His solution was to create the sympathetic strings in a separate stress-bearing cartridge about the size of his forearm, then raise the bridge and affix the unit beneath the strings. The result is a machine that’s attached to the bass but not built into it.




He put it a more fanciful, academic way when writing about it: “The integration of North Indian classical music’s highly refined sense of pitch, and its subtle melodic contouring, with Western classical music’s strength of thematic development and its ability to create musical structures panoramic in architecture is one aspect of the style I am working to develop.”

That impulse — intellectual and mystical, dogged and strange — was on full display during a truly memorable collaborative performance. At the turn of the millennium, I traveled to Chicago to cover Deutsch’s set at St. James Cathedral as part of the Chicago Humanities Festival. The building was an ideal, if reverberant, amplifier: parquet floors underfoot, Arts and Crafts-era wallpaper curling up its archways, gold leaf glinting off the ribs of the ceiling.

The host introduced composer Dennis González, Pulitzer-prize-winning poet Yusef Komunyakaa, percussionist Susie Ibarra (who recently earned her own Pulitzer), harmonica player Sugar Blue and Deutsch. Barefoot, long-haired, dressed in flowing cotton and moccasins, he lugged his strange stringed contraption across the stage. He was a sideman on sitar, electric bass and bazantar that night, but my focus was him — and Ibarra’s drumming.

That was especially true during Wild Fruit/Salome/Amazing Grace, when Deutsch moved to the bazantar and bowed a series of low notes that activated the resonant strings. The room seemed to hold its breath as he did so. While initial tones came deep and mournful, behind it, as if pushed by a gust, came a full harmonic bloom: sympathetic strings humming and echoing into chaos.




The bazantar hasn’t caught on, and he never built another. But, then, no one else was going to play it like he did. Deutsch left behind a striking body of work. His discography includes his first, called Fool, and a series of later releases that expanded the instrument’s possibilities. He collaborated with reedist J.D. Parran for Omegathorp: Living City in 2005. Eleven years later he and Parran recorded a stunning series of duets called California Street Sessions for NY jazz label Sympathetic Visions, an exploratory duet that pushed the bazantar into deep, intuitive dialogue. Parran’s a cofounder of the Black Artist Group who has collaborated with artists including Stevie Wonder, Peter Brotzmann, Anthony Braxton and more.

In 2017, Deutsch also self-released a four-CD box set documenting his solo improvisations, mathematical tuning systems and compositional structures. Called The Picasso Tunings, the set compiles his acoustic solo Bazantar music — 20 original compositions delivered in four volumes: Four Sisters, Questions of Prescience, Blood and Holywater, and Gone. The notes describe the work:

This collection of music begins from a Western perspective tonally. It then evolves, in the second volume, to a more exotic Eastern place in both texture and melody. The third volume takes a cosmopolitan turn, more experimental, urban, cinematic and edgy with hints of jazz, blues and the avant-garde. The final album is a long contemplative meditation on acceptance and the cultivation of a sense of peace and relaxation while living in the midst of “Samsara”, the modern world, this veil of tears.
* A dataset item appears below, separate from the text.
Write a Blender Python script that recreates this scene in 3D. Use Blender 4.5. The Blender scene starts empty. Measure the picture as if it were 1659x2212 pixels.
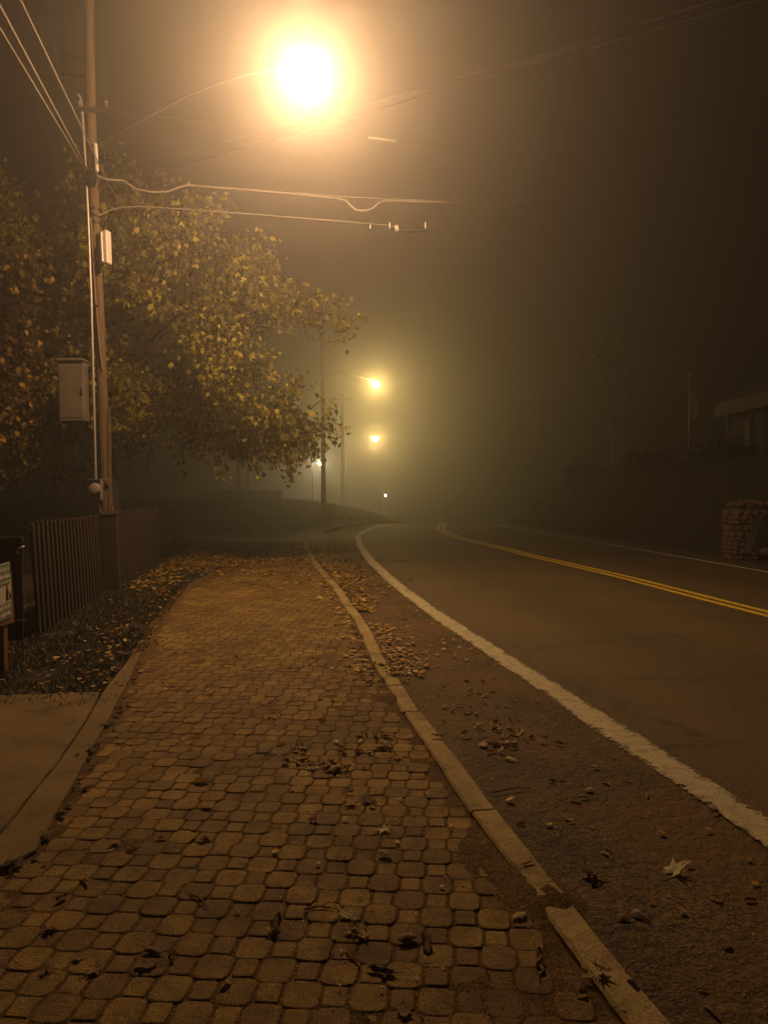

In 2023, he issued a vinyl box set that gathered highlights from his archives into a physical monument worthy of the instrument’s sonic reach. Issued in an edition of 1000, the vinyl set is currently available on Bandcamp; once it’s gone, it likely won’t be back.

There were easier ways to make music. But Deutsch didn’t want easier. He wanted the whole thing. He wanted to be in tune with his universe.